Strong Fundamentals

Updated: May 18 2003, 05:30am hrs
Corporation Bank did well during the quarter and year to March 2003, despite Rs 13.7 crore for leave encashment and Rs 18 crore for VRS and Rs 67 crore for bad loans. This restricted the growth of net profit at 4 per cent at Rs 47.3 crore. Yet, lower interest rates and increased penetration in the retail segment lifted the operating profit margin to 26 per cent (24 per cent). Its emphasis on reasonably-priced retail deposits has helped it in bringing down cost of funds to 6.7 per cent (7.6 per cent). Income from operations/interest earned grew 9 per cent to Rs 531 crore, thanks to investments in G-Secs that led to a 23 per cent jump in income from investment at Rs 263 crore.

During 2002-03, the bank has reported a 35 per cent growth in net profit at Rs 416 crore, while gross profit increased by 21 per cent to Rs 852.5 crore. Its continued focus on retail and small/medium enterprise sectors yielded desired results in advances that grew 9.4 per cent to Rs 12,029 crore. Retail loans, that account for 20 per cent of total advances, increased to Rs 2,355 crore, while housing loans aggregated to Rs 1,460 crore. The banks deposits rose 14.7 per cent to Rs 21,724 crore, while investments were up 32.4 per cent to Rs 10,669 crore thanks to varying interest scheme (on deposits/housing loans) that had enabled the bank to garner more deposits and reduce cost of deposits.

Corporation Bank has a comfortable capital adequacy ratio (CAR) at 18.5 per cent. Its NPAs stood at 1.6 per cent (2.3 per cent). The bank has made a cash recovery of Rs 101.8 crore during the year.

It has issued notices to 119 defaulters under the new Securitisation Act for a total amount of Rs 100 crore. Of these, the bank has managed to settle dues worth Rs 17 crore through negotiations. On a consolidated basis, the banks net profit, that includes two subsidiaries Corp Bank Homes and Corp Bank Securities, stood at Rs 438 crore for the full year, while operating profit stood at Rs 900.8 crore.
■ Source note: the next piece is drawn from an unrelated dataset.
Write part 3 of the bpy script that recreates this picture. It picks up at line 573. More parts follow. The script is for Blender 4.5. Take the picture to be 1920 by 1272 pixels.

Corporation Bank has already initiated steps to cash in on technology prowess of its ATM network. It plans to increase its ATM network in India to 500 in the current fiscal from the present 263 ATMs. It has entered into agreements with Oriental Bank of Commerce, Karnataka Bank and Bank of Rajasthan for sharing its ATM network. It is negotiating with Dena Bank and Allahabad Bank for similar arrangements.

The bank, as a matter of future growth policy and strategy, has decided to concentrate more on core and retail growth area rather than on volatile and bulk deposits. It has set a target of achieving 20 per cent plus growth in its business for 2003-04. Improvement in credit offtake, although spurred by retail demand, indicates industrial revival and future growth.